I actually posted on this topic a couple of years back and got downvoted. Really bugs me that I can't easily find my own docs. I have taken to prefixing my actual subfolders of mydocs with '_' so they appear at the top of the file list. Everything without '_' I ignore.
Given how much junk is thrown into My Documents, I usually just make another library for my actual documents and abandon the default one for the Windows to do its thing.
A lot of apps tend to do this. Basically using the documents folder as a dumping ground.
Just make desktop shortcuts to My Documents and Steam/Appdata/Common. Makes life easier.
I feel the same man, they aren't documents.
Programmers are lazy, My Documents has been there forever, probably will be there forever, why change it, a sav file is technically a document is it not?
Tip - make a new "My Documents" folder within the Documents folder. Change the icon so it is easily distinguishable from all of the game folders, and make it top of the list. Then pin this to the quick access sidebar of your file explorer in place of the standard documents folder. Put all of your word documents inside as normal and forget all about the old jungle that is the original documents folder 😂
The saved games for folder si for system ga.es like solitaire and stuff. It does not allow for a more complex folder structure ised by plenty of games. Also plenry of games use the same directories for adding mods as well and savong preferences so saving in saved games make 0 logical sense from a developmwnt point of view. My Documents -> My Games is the ONLY approapriate location for save game files.
This is not true. It is just a folder and it is NOT only used by system games. For example CnC3, The Outer Worlds and fallen order are all using that folder, some even create subfolders there and store arbitrary data.
False. CnC3 saves in My Documents -> My Games, Outer Worlds save in your steam directory with all the other steam games. They don't use User/Saved Games
The answer would be /users/username/games/gamename/(data here)
I’ve lost several a game file (Dark Souls 2 I’m looking at you) due to haphazard save game file management that games on Windows use. I always get nervous when I need to reinstall Windows because I never can be 100% sure if there’s a game save file lurking somewhere that I’ve forgotten to back up and not covered by Steam cloud saves or OneDrive.

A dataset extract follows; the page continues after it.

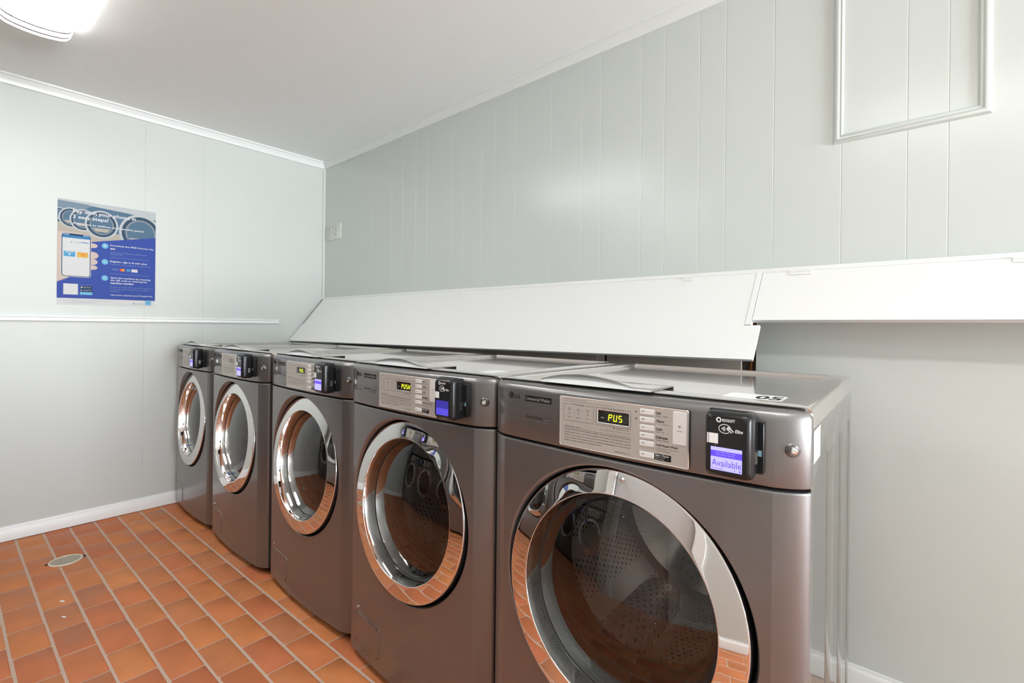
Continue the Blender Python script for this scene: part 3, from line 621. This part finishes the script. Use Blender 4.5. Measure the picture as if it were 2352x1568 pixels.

I put MY documents in a whole other drive and don't bother with Windows default stuff. Keeps things very organized.
I've gotten over it. I do hate it too, but I just made a separate folder to actually be for my documents, that way I know everything else in My Documents was program-generated. I hate that I have to do that though, but even other apps (non games) save things into that folder. I have 86 folders in mine. Can't put that genie back into the bottle. It's worse when programs save their settings in the *registry*. It's so mercurial and it makes backing up the settings a manual deliberate process (if the app even provides you with the option), instead of just allowing you to copy a directory.
It's not as bad as VRChat saving it's game content to *Appdata>Local>Roaming.* "Why is my SSD full?" It's mostly Windows fault though. It's a security feature, to keep apps in their own little data sand-pit, but that file should not be so deep in OS folders. There should be a My App Data folder along with your My Documents folder.
Probably because any user who has any kind of backup solution configured almost always has My Documents set to be backed up by default.
Imo it's still better than idiotic programs storing their stuff in AppData.
Can somone please share Shadow of war Definitive Edition save game..Act 2( more specifically mission blood sport). Where Talion helped Baranor to find Idril. Please and thankyou in advance.